__TASK DIRECTIONS__. Set down the full listing exactly as given. Any pictures are to be left out.

>> BEGIN AVAILABLE DATA

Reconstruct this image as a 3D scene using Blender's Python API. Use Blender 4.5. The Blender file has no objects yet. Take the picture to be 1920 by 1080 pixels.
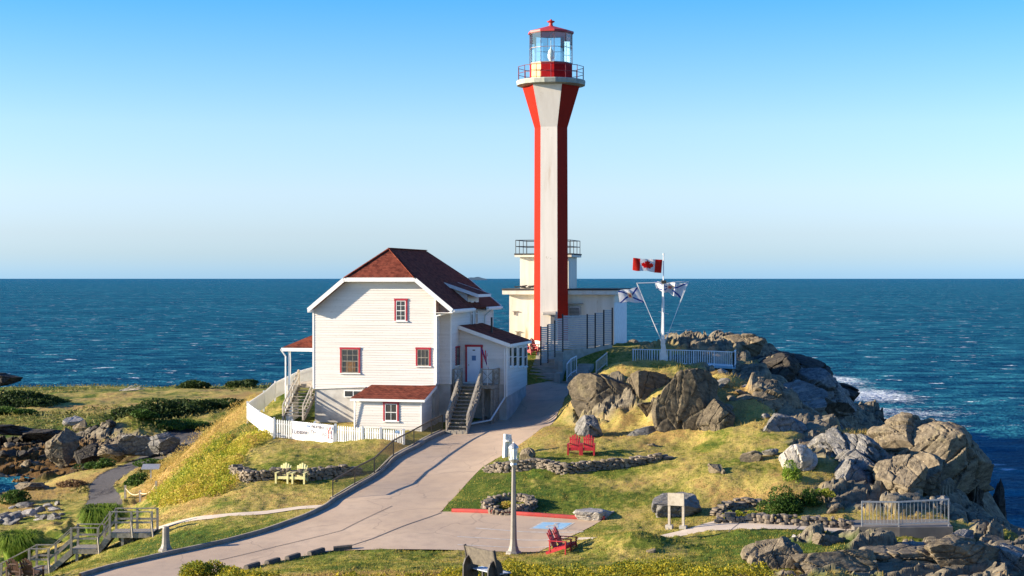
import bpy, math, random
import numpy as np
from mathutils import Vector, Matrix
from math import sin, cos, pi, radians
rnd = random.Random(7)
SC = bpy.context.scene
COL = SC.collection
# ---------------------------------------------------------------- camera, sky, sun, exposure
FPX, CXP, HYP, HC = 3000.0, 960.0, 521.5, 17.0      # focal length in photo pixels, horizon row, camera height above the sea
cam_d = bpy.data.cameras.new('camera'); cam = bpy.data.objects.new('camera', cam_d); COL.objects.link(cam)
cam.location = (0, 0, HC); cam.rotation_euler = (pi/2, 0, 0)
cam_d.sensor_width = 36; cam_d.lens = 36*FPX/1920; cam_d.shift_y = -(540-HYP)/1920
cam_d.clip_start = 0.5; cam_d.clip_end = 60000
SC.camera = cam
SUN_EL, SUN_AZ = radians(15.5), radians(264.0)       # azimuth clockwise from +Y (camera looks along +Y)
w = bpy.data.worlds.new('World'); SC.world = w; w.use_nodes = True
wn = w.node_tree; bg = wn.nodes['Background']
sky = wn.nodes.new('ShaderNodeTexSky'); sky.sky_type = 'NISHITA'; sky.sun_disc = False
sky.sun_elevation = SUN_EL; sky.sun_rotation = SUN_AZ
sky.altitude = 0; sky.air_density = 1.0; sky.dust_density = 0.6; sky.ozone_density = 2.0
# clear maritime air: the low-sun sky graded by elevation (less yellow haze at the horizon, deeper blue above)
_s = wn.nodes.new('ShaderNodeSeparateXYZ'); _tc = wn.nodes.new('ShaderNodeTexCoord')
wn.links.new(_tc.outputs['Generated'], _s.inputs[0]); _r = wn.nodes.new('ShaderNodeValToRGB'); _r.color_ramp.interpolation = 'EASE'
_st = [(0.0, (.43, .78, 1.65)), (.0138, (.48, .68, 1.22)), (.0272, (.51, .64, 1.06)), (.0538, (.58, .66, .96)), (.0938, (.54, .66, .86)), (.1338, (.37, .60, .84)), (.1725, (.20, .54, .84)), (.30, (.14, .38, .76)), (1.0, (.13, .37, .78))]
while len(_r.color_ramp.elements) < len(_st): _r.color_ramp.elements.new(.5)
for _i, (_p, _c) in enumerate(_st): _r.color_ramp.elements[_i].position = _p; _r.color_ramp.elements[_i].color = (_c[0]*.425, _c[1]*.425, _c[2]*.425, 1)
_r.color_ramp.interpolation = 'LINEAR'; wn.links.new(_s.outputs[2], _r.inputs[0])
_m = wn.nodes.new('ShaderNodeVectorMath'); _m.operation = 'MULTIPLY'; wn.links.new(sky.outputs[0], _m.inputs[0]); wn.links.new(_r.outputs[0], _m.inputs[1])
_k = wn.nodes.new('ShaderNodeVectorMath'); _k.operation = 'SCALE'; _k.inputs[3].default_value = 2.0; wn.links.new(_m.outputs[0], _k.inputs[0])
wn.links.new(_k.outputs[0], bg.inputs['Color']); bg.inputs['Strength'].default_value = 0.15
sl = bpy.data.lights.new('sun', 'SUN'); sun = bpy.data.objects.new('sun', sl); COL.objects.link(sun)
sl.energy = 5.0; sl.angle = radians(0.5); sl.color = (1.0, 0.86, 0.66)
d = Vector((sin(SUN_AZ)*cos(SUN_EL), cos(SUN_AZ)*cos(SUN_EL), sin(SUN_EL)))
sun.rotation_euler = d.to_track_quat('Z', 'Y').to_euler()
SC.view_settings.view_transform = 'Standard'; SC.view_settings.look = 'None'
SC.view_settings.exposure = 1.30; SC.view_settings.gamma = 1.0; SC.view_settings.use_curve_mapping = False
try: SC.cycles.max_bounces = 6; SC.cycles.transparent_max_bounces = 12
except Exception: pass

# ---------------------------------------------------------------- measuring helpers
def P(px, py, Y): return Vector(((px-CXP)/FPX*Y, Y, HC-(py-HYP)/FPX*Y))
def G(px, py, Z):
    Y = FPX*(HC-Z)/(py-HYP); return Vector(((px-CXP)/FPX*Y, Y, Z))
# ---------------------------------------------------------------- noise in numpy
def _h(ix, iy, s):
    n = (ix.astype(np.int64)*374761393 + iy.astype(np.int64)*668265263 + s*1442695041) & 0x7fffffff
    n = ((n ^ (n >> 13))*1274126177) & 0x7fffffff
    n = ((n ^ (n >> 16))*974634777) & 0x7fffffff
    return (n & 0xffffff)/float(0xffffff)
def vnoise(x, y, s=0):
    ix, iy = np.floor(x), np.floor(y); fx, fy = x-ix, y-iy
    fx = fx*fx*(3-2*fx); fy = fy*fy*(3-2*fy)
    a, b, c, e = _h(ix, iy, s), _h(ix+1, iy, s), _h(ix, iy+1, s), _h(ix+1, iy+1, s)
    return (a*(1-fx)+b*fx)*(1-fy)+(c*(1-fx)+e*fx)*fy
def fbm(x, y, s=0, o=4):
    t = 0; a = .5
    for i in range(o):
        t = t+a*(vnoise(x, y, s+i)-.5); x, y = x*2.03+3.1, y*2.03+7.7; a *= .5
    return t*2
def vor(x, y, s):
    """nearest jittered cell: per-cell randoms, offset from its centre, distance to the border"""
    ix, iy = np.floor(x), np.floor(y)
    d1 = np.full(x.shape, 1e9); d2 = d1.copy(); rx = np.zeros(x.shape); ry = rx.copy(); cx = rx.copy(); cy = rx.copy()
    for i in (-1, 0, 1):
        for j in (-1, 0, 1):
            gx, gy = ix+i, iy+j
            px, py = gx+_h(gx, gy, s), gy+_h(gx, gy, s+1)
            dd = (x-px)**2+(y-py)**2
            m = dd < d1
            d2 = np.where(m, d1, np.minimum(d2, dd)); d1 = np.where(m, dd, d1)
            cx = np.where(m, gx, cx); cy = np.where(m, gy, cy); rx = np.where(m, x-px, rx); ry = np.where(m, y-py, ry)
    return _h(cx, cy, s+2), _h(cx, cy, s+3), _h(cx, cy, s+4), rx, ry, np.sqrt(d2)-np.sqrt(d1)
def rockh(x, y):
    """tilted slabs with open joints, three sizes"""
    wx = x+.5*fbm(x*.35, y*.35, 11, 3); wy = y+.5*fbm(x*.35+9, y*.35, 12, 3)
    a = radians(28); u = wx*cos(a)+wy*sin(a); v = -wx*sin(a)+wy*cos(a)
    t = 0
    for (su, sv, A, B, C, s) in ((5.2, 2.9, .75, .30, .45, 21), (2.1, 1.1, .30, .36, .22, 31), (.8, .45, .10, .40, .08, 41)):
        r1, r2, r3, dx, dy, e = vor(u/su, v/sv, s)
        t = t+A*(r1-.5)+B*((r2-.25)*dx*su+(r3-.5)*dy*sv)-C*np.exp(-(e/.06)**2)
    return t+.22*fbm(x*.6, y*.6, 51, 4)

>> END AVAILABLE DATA

__EXERCISE OUTPUT__.
Reconstruct this image as a 3D scene using Blender's Python API. Use Blender 4.5. The Blender file has no objects yet. Take the picture to be 1920 by 1080 pixels.
import bpy, math, random
import numpy as np
from mathutils import Vector, Matrix
from math import sin, cos, pi, radians
rnd = random.Random(7)
SC = bpy.context.scene
COL = SC.collection
# ---------------------------------------------------------------- camera, sky, sun, exposure
FPX, CXP, HYP, HC = 3000.0, 960.0, 521.5, 17.0      # focal length in photo pixels, horizon row, camera height above the sea
cam_d = bpy.data.cameras.new('camera'); cam = bpy.data.objects.new('camera', cam_d); COL.objects.link(cam)
cam.location = (0, 0, HC); cam.rotation_euler = (pi/2, 0, 0)
cam_d.sensor_width = 36; cam_d.lens = 36*FPX/1920; cam_d.shift_y = -(540-HYP)/1920
cam_d.clip_start = 0.5; cam_d.clip_end = 60000
SC.camera = cam
SUN_EL, SUN_AZ = radians(15.5), radians(264.0)       # azimuth clockwise from +Y (camera looks along +Y)
w = bpy.data.worlds.new('World'); SC.world = w; w.use_nodes = True
wn = w.node_tree; bg = wn.nodes['Background']
sky = wn.nodes.new('ShaderNodeTexSky'); sky.sky_type = 'NISHITA'; sky.sun_disc = False
sky.sun_elevation = SUN_EL; sky.sun_rotation = SUN_AZ
sky.altitude = 0; sky.air_density = 1.0; sky.dust_density = 0.6; sky.ozone_density = 2.0
# clear maritime air: the low-sun sky graded by elevation (less yellow haze at the horizon, deeper blue above)
_s = wn.nodes.new('ShaderNodeSeparateXYZ'); _tc = wn.nodes.new('ShaderNodeTexCoord')
wn.links.new(_tc.outputs['Generated'], _s.inputs[0]); _r = wn.nodes.new('ShaderNodeValToRGB'); _r.color_ramp.interpolation = 'EASE'
_st = [(0.0, (.43, .78, 1.65)), (.0138, (.48, .68, 1.22)), (.0272, (.51, .64, 1.06)), (.0538, (.58, .66, .96)), (.0938, (.54, .66, .86)), (.1338, (.37, .60, .84)), (.1725, (.20, .54, .84)), (.30, (.14, .38, .76)), (1.0, (.13, .37, .78))]
while len(_r.color_ramp.elements) < len(_st): _r.color_ramp.elements.new(.5)
for _i, (_p, _c) in enumerate(_st): _r.color_ramp.elements[_i].position = _p; _r.color_ramp.elements[_i].color = (_c[0]*.425, _c[1]*.425, _c[2]*.425, 1)
_r.color_ramp.interpolation = 'LINEAR'; wn.links.new(_s.outputs[2], _r.inputs[0])
_m = wn.nodes.new('ShaderNodeVectorMath'); _m.operation = 'MULTIPLY'; wn.links.new(sky.outputs[0], _m.inputs[0]); wn.links.new(_r.outputs[0], _m.inputs[1])
_k = wn.nodes.new('ShaderNodeVectorMath'); _k.operation = 'SCALE'; _k.inputs[3].default_value = 2.0; wn.links.new(_m.outputs[0], _k.inputs[0])
wn.links.new(_k.outputs[0], bg.inputs['Color']); bg.inputs['Strength'].default_value = 0.15
sl = bpy.data.lights.new('sun', 'SUN'); sun = bpy.data.objects.new('sun', sl); COL.objects.link(sun)
sl.energy = 5.0; sl.angle = radians(0.5); sl.color = (1.0, 0.86, 0.66)
d = Vector((sin(SUN_AZ)*cos(SUN_EL), cos(SUN_AZ)*cos(SUN_EL), sin(SUN_EL)))
sun.rotation_euler = d.to_track_quat('Z', 'Y').to_euler()
SC.view_settings.view_transform = 'Standard'; SC.view_settings.look = 'None'
SC.view_settings.exposure = 1.30; SC.view_settings.gamma = 1.0; SC.view_settings.use_curve_mapping = False
try: SC.cycles.max_bounces = 6; SC.cycles.transparent_max_bounces = 12
except Exception: pass

# ---------------------------------------------------------------- measuring helpers
def P(px, py, Y): return Vector(((px-CXP)/FPX*Y, Y, HC-(py-HYP)/FPX*Y))
def G(px, py, Z):
    Y = FPX*(HC-Z)/(py-HYP); return Vector(((px-CXP)/FPX*Y, Y, Z))
# ---------------------------------------------------------------- noise in numpy
def _h(ix, iy, s):
    n = (ix.astype(np.int64)*374761393 + iy.astype(np.int64)*668265263 + s*1442695041) & 0x7fffffff
    n = ((n ^ (n >> 13))*1274126177) & 0x7fffffff
    n = ((n ^ (n >> 16))*974634777) & 0x7fffffff
    return (n & 0xffffff)/float(0xffffff)
def vnoise(x, y, s=0):
    ix, iy = np.floor(x), np.floor(y); fx, fy = x-ix, y-iy
    fx = fx*fx*(3-2*fx); fy = fy*fy*(3-2*fy)
    a, b, c, e = _h(ix, iy, s), _h(ix+1, iy, s), _h(ix, iy+1, s), _h(ix+1, iy+1, s)
    return (a*(1-fx)+b*fx)*(1-fy)+(c*(1-fx)+e*fx)*fy
def fbm(x, y, s=0, o=4):
    t = 0; a = .5
    for i in range(o):
        t = t+a*(vnoise(x, y, s+i)-.5); x, y = x*2.03+3.1, y*2.03+7.7; a *= .5
    return t*2
def vor(x, y, s):
    """nearest jittered cell: per-cell randoms, offset from its centre, distance to the border"""
    ix, iy = np.floor(x), np.floor(y)
    d1 = np.full(x.shape, 1e9); d2 = d1.copy(); rx = np.zeros(x.shape); ry = rx.copy(); cx = rx.copy(); cy = rx.copy()
    for i in (-1, 0, 1):
        for j in (-1, 0, 1):
            gx, gy = ix+i, iy+j
            px, py = gx+_h(gx, gy, s), gy+_h(gx, gy, s+1)
            dd = (x-px)**2+(y-py)**2
            m = dd < d1
            d2 = np.where(m, d1, np.minimum(d2, dd)); d1 = np.where(m, dd, d1)
            cx = np.where(m, gx, cx); cy = np.where(m, gy, cy); rx = np.where(m, x-px, rx); ry = np.where(m, y-py, ry)
    return _h(cx, cy, s+2), _h(cx, cy, s+3), _h(cx, cy, s+4), rx, ry, np.sqrt(d2)-np.sqrt(d1)
def rockh(x, y):
    """tilted slabs with open joints, three sizes"""
    wx = x+.5*fbm(x*.35, y*.35, 11, 3); wy = y+.5*fbm(x*.35+9, y*.35, 12, 3)
    a = radians(28); u = wx*cos(a)+wy*sin(a); v = -wx*sin(a)+wy*cos(a)
    t = 0
    for (su, sv, A, B, C, s) in ((5.2, 2.9, .75, .30, .45, 21), (2.1, 1.1, .30, .36, .22, 31), (.8, .45, .10, .40, .08, 41)):
        r1, r2, r3, dx, dy, e = vor(u/su, v/sv, s)
        t = t+A*(r1-.5)+B*((r2-.25)*dx*su+(r3-.5)*dy*sv)-C*np.exp(-(e/.06)**2)
    return t+.22*fbm(x*.6, y*.6, 51, 4)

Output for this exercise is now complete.